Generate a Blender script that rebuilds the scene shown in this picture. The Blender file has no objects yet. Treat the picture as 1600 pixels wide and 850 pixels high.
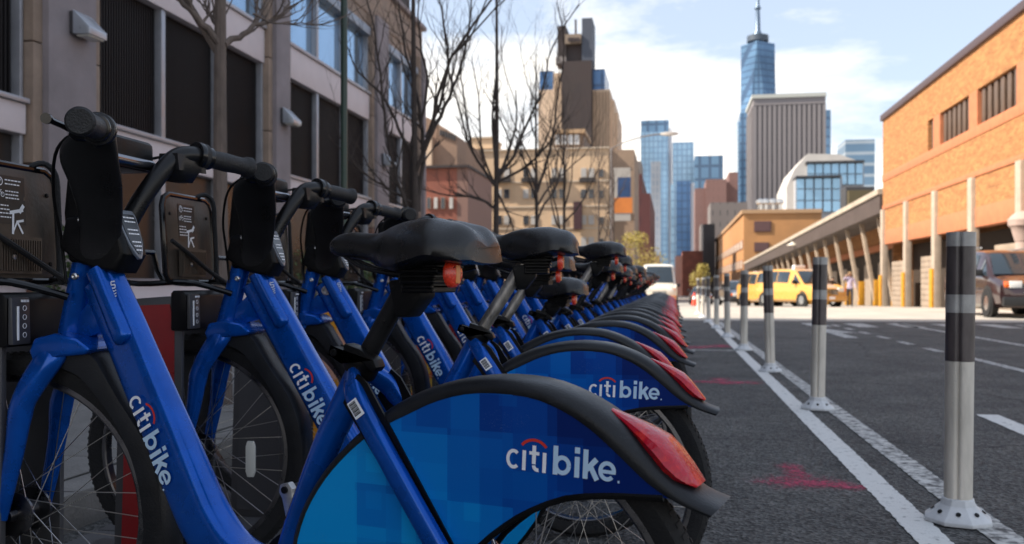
import bpy, bmesh, math, random
from math import sin, cos, pi, radians, sqrt, atan2
from mathutils import Vector, Matrix, noise
random.seed(7)
sc = bpy.context.scene
C = sc.collection

# ---------------------------------------------------------------- camera, sky, sun, exposure
TH = math.atan(251 / 1430.0)                       # the camera looks this much to the left of the street
cam = bpy.data.cameras.new('camera'); camo = bpy.data.objects.new('camera', cam); C.objects.link(camo)
camo.location = (0, 0, 0.855); camo.rotation_euler = (pi / 2, 0, TH)
cam.sensor_width = 36; cam.lens = 1430 / 1600 * 36; cam.shift_y = 20 / 1600
cam.clip_start = 0.05; cam.clip_end = 9000
cam.dof.use_dof = True; cam.dof.focus_distance = 1.85; cam.dof.aperture_fstop = 5.6
sc.camera = camo

SUN_EL, SUN_AZ = radians(43), Vector((-0.965, -0.26, 0)).normalized()
sd = Vector((SUN_AZ.x * cos(SUN_EL), SUN_AZ.y * cos(SUN_EL), sin(SUN_EL)))
sl = bpy.data.lights.new('sun', 'SUN'); sl.energy = 4.9; sl.angle = radians(0.5); sl.color = (1.0, 0.9, 0.76)
so = bpy.data.objects.new('sun', sl); C.objects.link(so); so.rotation_euler = sd.to_track_quat('Z', 'Y').to_euler()

world = bpy.data.worlds.new('World'); sc.world = world; world.use_nodes = True
nt = world.node_tree; nt.nodes.clear()
def N(nt, t, **k):
    n = nt.nodes.new(t)
    for a, b in k.items():
        if a == 'ins':
            for i, v in b.items(): n.inputs[i].default_value = v
        else: setattr(n, a, b)
    return n
sky = N(nt, 'ShaderNodeTexSky', sky_type='NISHITA', sun_disc=False)
sky.sun_elevation = SUN_EL; sky.sun_rotation = atan2(sd.x, sd.y); sky.air_density = 1.0; sky.dust_density = 1.2; sky.ozone_density = 1.2
tc = N(nt, 'ShaderNodeTexCoord')
mp = N(nt, 'ShaderNodeMapping'); mp.inputs['Scale'].default_value = (1.0, 1.0, 3.6); mp.inputs['Location'].default_value = (0.35, 0.1, 0.0)
no = N(nt, 'ShaderNodeTexNoise', ins={'Scale': 2.1, 'Detail': 11.0, 'Roughness': 0.6, 'Distortion': 0.25})
sep = N(nt, 'ShaderNodeSeparateXYZ')
# more cloud towards the horizon, clearing overhead
mr = N(nt, 'ShaderNodeMapRange', ins={'From Min': 0.0, 'From Max': 0.36, 'To Min': 0.30, 'To Max': -0.16})
ad = N(nt, 'ShaderNodeMath', operation='ADD')
cr = N(nt, 'ShaderNodeValToRGB'); cr.color_ramp.elements[0].position = 0.45; cr.color_ramp.elements[1].position = 0.66
mx = N(nt, 'ShaderNodeMix', data_type='RGBA'); mx.inputs[7].default_value = (8.6, 8.1, 7.4, 1)
mx0 = N(nt, 'ShaderNodeMix', data_type='RGBA'); mx0.inputs[0].default_value = 0.5; mx0.inputs[7].default_value = (4.9, 5.4, 6.2, 1)
bg = N(nt, 'ShaderNodeBackground'); bg.inputs['Strength'].default_value = 0.103
wo = N(nt, 'ShaderNodeOutputWorld')
lk = nt.links.new
lk(tc.outputs['Generated'], mp.inputs['Vector']); lk(mp.outputs[0], no.inputs['Vector']); lk(tc.outputs['Generated'], sep.inputs[0])
lk(sep.outputs[2], mr.inputs['Value']); lk(no.outputs[0], ad.inputs[0]); lk(mr.outputs[0], ad.inputs[1]); lk(ad.outputs[0], cr.inputs[0])
lk(cr.outputs[0], mx.inputs[0]); lk(sky.outputs[0], mx0.inputs[6]); lk(mx0.outputs[2], mx.inputs[6]); lk(mx.outputs[2], bg.inputs['Color']); lk(bg.outputs[0], wo.inputs['Surface'])
sc.view_settings.view_transform = 'Standard'; sc.view_settings.look = 'None'; sc.view_settings.gamma = 1; sc.view_settings.exposure = 0.95

# ---------------------------------------------------------------- helpers
def G(y):                                          # the street falls away gently beyond 35 m
    return 0.0 if y < 35 else -0.018 * (min(y, 150) - 35)
def onx(px, y):                                    # world x seen at photo column px, at depth y
    t = (px - 800) / 1430.0; c, s = cos(TH), sin(TH)
    return y * (t * c - s) / (c + t * s)
def ony(px, x):                                    # world y seen at photo column px on the plane x
    t = (px - 800) / 1430.0; c, s = cos(TH), sin(TH)
    return x * (c + t * s) / (t * c - s)
def hz(py, x, y):                                  # height seen at photo row py at (x, y)
    return 0.855 - (py - 445) * (-x * sin(TH) + y * cos(TH)) / 1430.0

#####

» **Work to be completed**
Write out an exact copy of the listing, first line through the line containing "sc.camera = camo", with the pictures left out.

» **Exercise solution**
Generate a Blender script that rebuilds the scene shown in this picture. The Blender file has no objects yet. Treat the picture as 1600 pixels wide and 850 pixels high.
import bpy, bmesh, math, random
from math import sin, cos, pi, radians, sqrt, atan2
from mathutils import Vector, Matrix, noise
random.seed(7)
sc = bpy.context.scene
C = sc.collection

# ---------------------------------------------------------------- camera, sky, sun, exposure
TH = math.atan(251 / 1430.0)                       # the camera looks this much to the left of the street
cam = bpy.data.cameras.new('camera'); camo = bpy.data.objects.new('camera', cam); C.objects.link(camo)
camo.location = (0, 0, 0.855); camo.rotation_euler = (pi / 2, 0, TH)
cam.sensor_width = 36; cam.lens = 1430 / 1600 * 36; cam.shift_y = 20 / 1600
cam.clip_start = 0.05; cam.clip_end = 9000
cam.dof.use_dof = True; cam.dof.focus_distance = 1.85; cam.dof.aperture_fstop = 5.6
sc.camera = camo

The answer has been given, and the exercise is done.